▸ **WHAT THE TASK ASKS**
Reproduce all of the data below without alteration; exclude every picture.

[start]

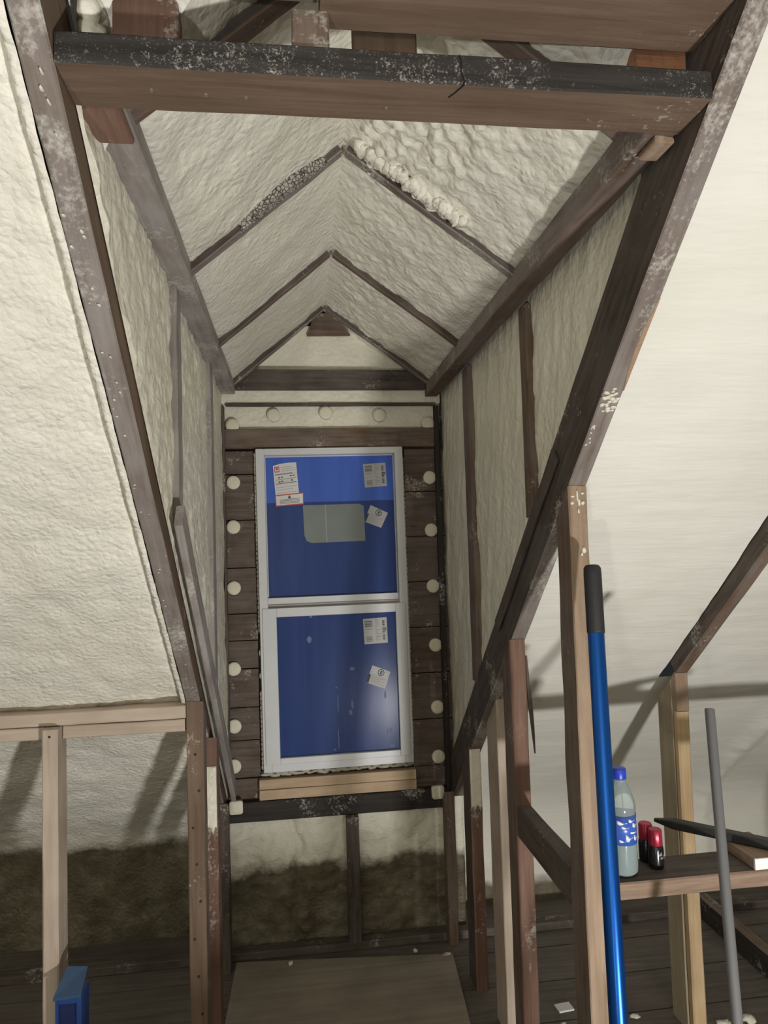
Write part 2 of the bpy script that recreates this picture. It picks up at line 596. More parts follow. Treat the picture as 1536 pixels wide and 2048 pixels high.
# the far half of the attic behind the eye
def rear(x, y):
    z = S(-.6) - .856 * (-.6 - y)
    return Vector((x, y, z + H + .06))
sheet('ceiling', rng(-4, 4.5, .12), rng(-4.4, -.6, .12), lambda x, y: rear(x, y) + Vector((0, 0, .02 * fb(Vector((x, y, 0)), 2))), F_ROUGH, flip=True)
zr = rear(0, -4.4).z
sheet('wall_front', rng(-4, 4.5, .5), rng(0, zr, .5), lambda x, z: Vector((x, -4.4, z)), W_FLOOR, smooth=False, flip=True)
for nm, X, fl_ in (('wall_end_left', -4.0, False), ('wall_end_right', 4.5, True)):
    prof = [(-4.4, zr), (-.6, S(-.6) + H + .06), (3.2, S(3.2) + H + .06)]
    def endw(y, t, X=X):
        if y < -.6: top = prof[0][1] + (prof[1][1] - prof[0][1]) * (y + 4.4) / 3.8
        else: top = prof[1][1] + (prof[2][1] - prof[1][1]) * (y + .6) / 3.8
        return Vector((X, y, top * t))
    sheet(nm, cat_rng(rng(-4.4, -.6, .4), rng(-.6, 3.46, .4)), rng(0, 1, .25), endw, F_ROUGH, flip=fl_)

# ------------------------------------------------------------------ gable wall (planks in one wall mesh)
bm = bmesh.new()
rows_z = [.46, .26, .05, -.16, -.37, -.58, -.79, -1.00, -1.17]
rowsL = [.46, .353, .145, -.07, -.275, -.395, -.52, -.69, -.835, -1.00, -1.17]
for k, (a, b) in enumerate(zip(rowsL, rowsL[1:])):
    o = .003 * ((k * 7) % 3)
    bm_box(bm, -.335, -.178, 3.205 + o, 3.24, b + .0025 + H, a - .0025 + H)
for k, (a, b) in enumerate(zip(rows_z, rows_z[1:])):
    o = .003 * ((k * 5) % 3)
    bm_box(bm, .512, .72, 3.205 + o, 3.24, b + .0025 + H, a - .0025 + H)
bm_box(bm, -.335, .72, 3.242, 3.262, -1.17 + H, -.98 + H)
bm_box(bm, -.335, -.165, 3.242, 3.262, -.98 + H, .46 + H)
bm_box(bm, .50, .72, 3.242, 3.262, -.98 + H, .46 + H)
bm_box(bm, -.335, .72, 3.242, 3.262, .46 + H, 1.2 + H)
wb = bm_obj('wall_back', bm, W_PLANK, smooth=False)
wb['kind'] = 'structure'

def gable_foam(z0, z1, y0, name='wall_back', taper=True):
    def fn(s, t):
        z = z0 + (z1 - z0) * t
        if taper:
            xl = max(-.325, RX - (RZ + .02 - z) / .85)
            xr = min(.69, RX + (RZ + .02 - z) / .735)
        else:
            xl, xr = -.325, .69
        x = xl + (xr - xl) * s
        p = Vector((x, y0, z))
        return Vector((x, y0 - .006 * fb(p, 5) - .003 * fb(p, 18), z + H))
    return sheet(name, rng(0, 1, 1 / 70), rng(0, 1, 1 / 16), fn, F_CHEEK)
gable_foam(.80, 1.04, 3.215)
gable_foam(.675, .76, 3.200, taper=False)
gable_foam(.55, .70, 3.222, taper=False)

# header plank and gable boards are timbers of their own
box_board('header_plank', -.31, .67, 3.192, 3.222, .470, .560, 'x', W_OLD, 'wide brown header plank directly above the blue window', 'plank')
box_board('gable_crossboard', -.255, .615, 3.165, 3.20, .735, .825, 'x', W_DARK, 'long dark crossboard with white streaks closing the bottom of the gable triangle', 'board')
box_board('ledger_strip', -.30, .665, 3.185, 3.215, .664, .676, 'x', W_DARK, 'thin dark strip of wood above the pale band over the window', 'board')
# triangular board under the peak
bm = bmesh.new()
pts = [(.075, .992), (.275, .997), (.205, 1.095), (.112, 1.095)]
f_ = [bm.verts.new((x, 3.19, z + H)) for x, z in pts]
b_ = [bm.verts.new((x, 3.215, z + H)) for x, z in pts]
bm.faces.new(f_); bm.faces.new(b_[::-1])
for i in range(4):
    bm.faces.new((f_[i], b_[i], b_[(i + 1) % 4], f_[(i + 1) % 4]))
tag(bm_obj('gable_peak_board', bm, W_OLD, smooth=False), 'small brown board filling the peak of the dormer gable', 'board')
for i in range(1):
    box_board('sill_board', -.182, .516, 3.172, 3.215, -1.045, -1.003, 'x', W_SILL, 'upper of two pale new sill boards under the window', 'board', ch=.002)
    box_board('sill_board', -.182, .516, 3.170, 3.215, -1.090, -1.047, 'x', W_SILL, 'lower of two pale new sill boards under the window', 'board', ch=.002)
box_board('sill_beam', -.325, .665, 3.165, 3.215, -1.178, -1.093, 'x', W_BLACK, 'black sooty horizontal timber at the foot of the window wall', 'beam')

# ------------------------------------------------------------------ window
M_VINYL = plain('white_vinyl', (.66, .67, .68), .35, noise_amt=.12, nscale=6)
M_TRACK = plain('grey_track', (.33, .32, .30), .5)
M_WHITE = plain('paper_white', (.72, .71, .69), .5)
M_SILVER = plain('silver_label', (.44, .44, .43), .45, noise_amt=.2)
M_INK = plain('printing_ink', (.05, .05, .055), .6)
M_GREYINK = plain('grey_print', (.27, .27, .28), .6)
M_RED = plain('warning_red', (.55, .08, .05), .5)
def film(name, c1, c2):
    k = NT(name)
    tc = k.n('ShaderNodeTexCoord')
    mp = k.n('ShaderNodeMapping'); mp.inputs['Scale'].default_value = (9, 1, .6); k.l(tc.outputs['Object'], mp.inputs[0])
    k.l(k.ramp(k.noise(mp.outputs[0], 1.5, 3), [(.3, c1), (.7, c2)]), k.b.inputs['Base Color'])
    k.b.inputs['Roughness'].default_value = .22
    k.b.inputs['Specular IOR Level'].default_value = .10
    return k.m
M_FILM = film('blue_film_single_layer', (.060, .125, .46), (.078, .155, .56))
M_FILM2 = film('blue_film_double_layer', (.030, .055, .18), (.042, .072, .22))
M_BARE = plain('bare_grey_glass', (.17, .20, .19), .18, noise_amt=.25, nscale=9)
M_SMEAR = plain('dried_smear', (.13, .17, .30), .6)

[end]

▸ **SOLUTION TO THIS EXERCISE**
Write part 2 of the bpy script that recreates this picture. It picks up at line 596. More parts follow. Treat the picture as 1536 pixels wide and 2048 pixels high.
# the far half of the attic behind the eye
def rear(x, y):
    z = S(-.6) - .856 * (-.6 - y)
    return Vector((x, y, z + H + .06))
sheet('ceiling', rng(-4, 4.5, .12), rng(-4.4, -.6, .12), lambda x, y: rear(x, y) + Vector((0, 0, .02 * fb(Vector((x, y, 0)), 2))), F_ROUGH, flip=True)
zr = rear(0, -4.4).z
sheet('wall_front', rng(-4, 4.5, .5), rng(0, zr, .5), lambda x, z: Vector((x, -4.4, z)), W_FLOOR, smooth=False, flip=True)
for nm, X, fl_ in (('wall_end_left', -4.0, False), ('wall_end_right', 4.5, True)):
    prof = [(-4.4, zr), (-.6, S(-.6) + H + .06), (3.2, S(3.2) + H + .06)]
    def endw(y, t, X=X):
        if y < -.6: top = prof[0][1] + (prof[1][1] - prof[0][1]) * (y + 4.4) / 3.8
        else: top = prof[1][1] + (prof[2][1] - prof[1][1]) * (y + .6) / 3.8
        return Vector((X, y, top * t))
    sheet(nm, cat_rng(rng(-4.4, -.6, .4), rng(-.6, 3.46, .4)), rng(0, 1, .25), endw, F_ROUGH, flip=fl_)

# ------------------------------------------------------------------ gable wall (planks in one wall mesh)
bm = bmesh.new()
rows_z = [.46, .26, .05, -.16, -.37, -.58, -.79, -1.00, -1.17]
rowsL = [.46, .353, .145, -.07, -.275, -.395, -.52, -.69, -.835, -1.00, -1.17]
for k, (a, b) in enumerate(zip(rowsL, rowsL[1:])):
    o = .003 * ((k * 7) % 3)
    bm_box(bm, -.335, -.178, 3.205 + o, 3.24, b + .0025 + H, a - .0025 + H)
for k, (a, b) in enumerate(zip(rows_z, rows_z[1:])):
    o = .003 * ((k * 5) % 3)
    bm_box(bm, .512, .72, 3.205 + o, 3.24, b + .0025 + H, a - .0025 + H)
bm_box(bm, -.335, .72, 3.242, 3.262, -1.17 + H, -.98 + H)
bm_box(bm, -.335, -.165, 3.242, 3.262, -.98 + H, .46 + H)
bm_box(bm, .50, .72, 3.242, 3.262, -.98 + H, .46 + H)
bm_box(bm, -.335, .72, 3.242, 3.262, .46 + H, 1.2 + H)
wb = bm_obj('wall_back', bm, W_PLANK, smooth=False)
wb['kind'] = 'structure'

def gable_foam(z0, z1, y0, name='wall_back', taper=True):
    def fn(s, t):
        z = z0 + (z1 - z0) * t
        if taper:
            xl = max(-.325, RX - (RZ + .02 - z) / .85)
            xr = min(.69, RX + (RZ + .02 - z) / .735)
        else:
            xl, xr = -.325, .69
        x = xl + (xr - xl) * s
        p = Vector((x, y0, z))
        return Vector((x, y0 - .006 * fb(p, 5) - .003 * fb(p, 18), z + H))
    return sheet(name, rng(0, 1, 1 / 70), rng(0, 1, 1 / 16), fn, F_CHEEK)
gable_foam(.80, 1.04, 3.215)
gable_foam(.675, .76, 3.200, taper=False)
gable_foam(.55, .70, 3.222, taper=False)

# header plank and gable boards are timbers of their own
box_board('header_plank', -.31, .67, 3.192, 3.222, .470, .560, 'x', W_OLD, 'wide brown header plank directly above the blue window', 'plank')
box_board('gable_crossboard', -.255, .615, 3.165, 3.20, .735, .825, 'x', W_DARK, 'long dark crossboard with white streaks closing the bottom of the gable triangle', 'board')
box_board('ledger_strip', -.30, .665, 3.185, 3.215, .664, .676, 'x', W_DARK, 'thin dark strip of wood above the pale band over the window', 'board')
# triangular board under the peak
bm = bmesh.new()
pts = [(.075, .992), (.275, .997), (.205, 1.095), (.112, 1.095)]
f_ = [bm.verts.new((x, 3.19, z + H)) for x, z in pts]
b_ = [bm.verts.new((x, 3.215, z + H)) for x, z in pts]
bm.faces.new(f_); bm.faces.new(b_[::-1])
for i in range(4):
    bm.faces.new((f_[i], b_[i], b_[(i + 1) % 4], f_[(i + 1) % 4]))
tag(bm_obj('gable_peak_board', bm, W_OLD, smooth=False), 'small brown board filling the peak of the dormer gable', 'board')
for i in range(1):
    box_board('sill_board', -.182, .516, 3.172, 3.215, -1.045, -1.003, 'x', W_SILL, 'upper of two pale new sill boards under the window', 'board', ch=.002)
    box_board('sill_board', -.182, .516, 3.170, 3.215, -1.090, -1.047, 'x', W_SILL, 'lower of two pale new sill boards under the window', 'board', ch=.002)
box_board('sill_beam', -.325, .665, 3.165, 3.215, -1.178, -1.093, 'x', W_BLACK, 'black sooty horizontal timber at the foot of the window wall', 'beam')

# ------------------------------------------------------------------ window
M_VINYL = plain('white_vinyl', (.66, .67, .68), .35, noise_amt=.12, nscale=6)
M_TRACK = plain('grey_track', (.33, .32, .30), .5)
M_WHITE = plain('paper_white', (.72, .71, .69), .5)
M_SILVER = plain('silver_label', (.44, .44, .43), .45, noise_amt=.2)
M_INK = plain('printing_ink', (.05, .05, .055), .6)
M_GREYINK = plain('grey_print', (.27, .27, .28), .6)
M_RED = plain('warning_red', (.55, .08, .05), .5)
def film(name, c1, c2):
    k = NT(name)
    tc = k.n('ShaderNodeTexCoord')
    mp = k.n('ShaderNodeMapping'); mp.inputs['Scale'].default_value = (9, 1, .6); k.l(tc.outputs['Object'], mp.inputs[0])
    k.l(k.ramp(k.noise(mp.outputs[0], 1.5, 3), [(.3, c1), (.7, c2)]), k.b.inputs['Base Color'])
    k.b.inputs['Roughness'].default_value = .22
    k.b.inputs['Specular IOR Level'].default_value = .10
    return k.m
M_FILM = film('blue_film_single_layer', (.060, .125, .46), (.078, .155, .56))
M_FILM2 = film('blue_film_double_layer', (.030, .055, .18), (.042, .072, .22))
M_BARE = plain('bare_grey_glass', (.17, .20, .19), .18, noise_amt=.25, nscale=9)
M_SMEAR = plain('dried_smear', (.13, .17, .30), .6)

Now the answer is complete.